Jour polaire/Midnattssol n’est pas un projet récent. Dans mon imaginaire, cela signifie que la série a eu le temps d’être pensée en long en large et en travers, et qu’aucune dimension n’a pu être négligée. Après tout, il semble plus pardonnable qu’une série américaine, développée pour un network en l’espace de parfois quelques mois à peine, soit décevante : dans l’urgence il est difficile de penser à tout.
Alors vous comprenez que découvrir la série hier soir lors de Séries Mania, et m’apercevoir de son grand nombre de faiblesses, m’a un peu mise en colère.
Le meurtre atroce d’un Français à quelques kilomètres de la petite ville de Kiruna, dans le Nord de la Suède, provoque la collaboration entre le bureau du procureur local et la police française. Et attention : quand je dis atroce, c’est vraiment atroce.
C’est aussi atrocement grossier : Jour polaire/Midnattssol est de toute évidence en train de jouer la carte du choc dans sa scène d’ouverture afin de retenir l’attention de ses spectateurs ; ça marche, bien-sûr que ça marche. Mais ça n’est ni subtil ni très intéressant. Les créateurs Måns Mårlind et Björn Stein, forts du succès de Bron/Broen, recyclent ici une recette qui a fait ses preuves à des fins qui paraissent quasiment alimentaires. Jour polaire/Midnattssol n’a pas grand mérite à ne pas être un ratage complet : elle a de qui tenir. Cela ne signifie pas qu’elle soit réussie pour autant.
A la réflexion… « ni subtil, ni très intéressant » pourrait être un excellent résumé en 5 mots du démarrage de la série. Il n’y a pas un cheveu qui dépasse dans Jour polaire/Midnattssol, tout est imaginé pour être utile. Cela signifie que l’émotion est en grande partie absente (et c’est plus Leila Bekhti et son interprétation à vif qui accomplit ce miracle), et qu’il n’y a aucune réflexion, aucun fond. L’épisode introductif est vraiment là pour ne nous donner que le strict nécessaire, certes avec une réalisation propre et dans des décors fabuleux, ce qui n’est pas détestable, mais sans jamais fournir le moindre effort pour se distinguer. En pleine vague scandinave, Jour polaire/Midnattssol s’avère être une production comme tant d’autres : regardable mais générique, bien conçue mais redondante, et thématiquement pauvre. Il faut d’ailleurs attendre le second épisode (également projeté hier) pour que des particularités culturelles viennent démontrer pourquoi situer l’intrigue à Kiruna (et alentours) n’était pas le fruit d’un lancer de fléchettes sur une carte.

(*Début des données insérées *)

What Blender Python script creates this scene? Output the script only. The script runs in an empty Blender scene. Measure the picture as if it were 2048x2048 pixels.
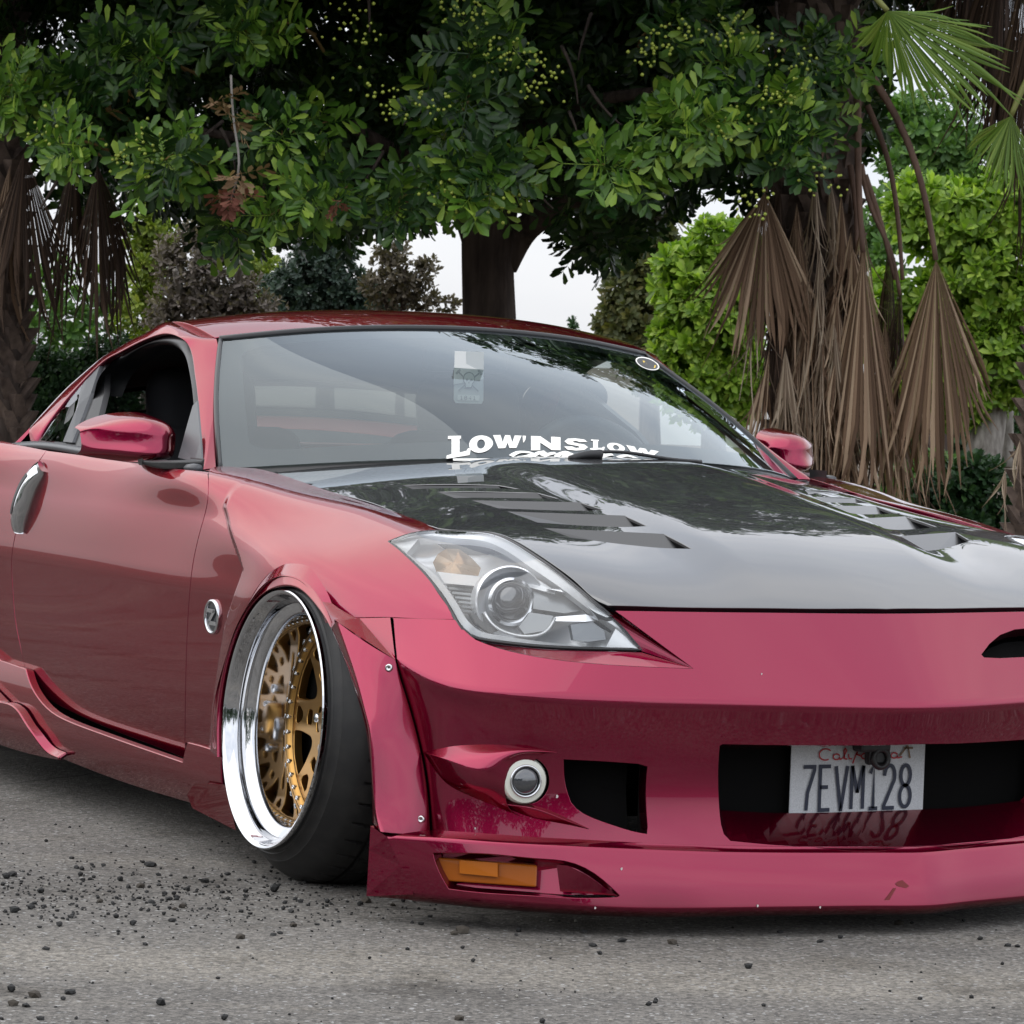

Mårlind et Stein expliquaient hier en fin de séance qu’il s’agissait d’une série sur l’origine et l’identité ; mais s’il est vrai que dans les deux épisodes projetés, une poignée de lignes de dialogues ont effectivement abordé le sujet, on ne peut franchement pas dire que la réflexion soit poussée. Ou qu’il y ait une quelconque réflexion à vrai dire. Service minimum.
Je ne sais pas, peut-être que je sature aussi ; beaucoup de séries projetées aux festivaliers lors de Séries Mania cette année portent sur des meurtres et/ou des disparitions, et emploient des méthodes similaires, probablement parce qu’il est avéré qu’elles marchent. Donnons aux spectateurs ce qu’ils veulent ! Ou, du moins, ce qu’on suppose qu’ils veulent étant donné qu’on n’importe quasiment rien d’autre de la Scandinavie (ni d’ailleurs ; ne me relancez pas sur le sujet) et qu’on ne va quand même pas prendre de risques. Le problème de cette pratique c’est qu’on crée des tendances qu’on épuise en l’espace de quelques années, et qui provoquent rapidement une forme d’overdose. Bron/Broen, c’était aussi le côté unique que en faisait l’attrait ; mais après plusieurs remakes et copycats, il est temps de passer à autre chose.
Alors aujourd’hui, dans mes reviews de Séries Mania, je commence par vous parler de Jour polaire/Midnattssol, et ensuite on parlera de séries sans meurtre glauque pour le reste de la journée. Parce qu’à un moment, marre, quoi.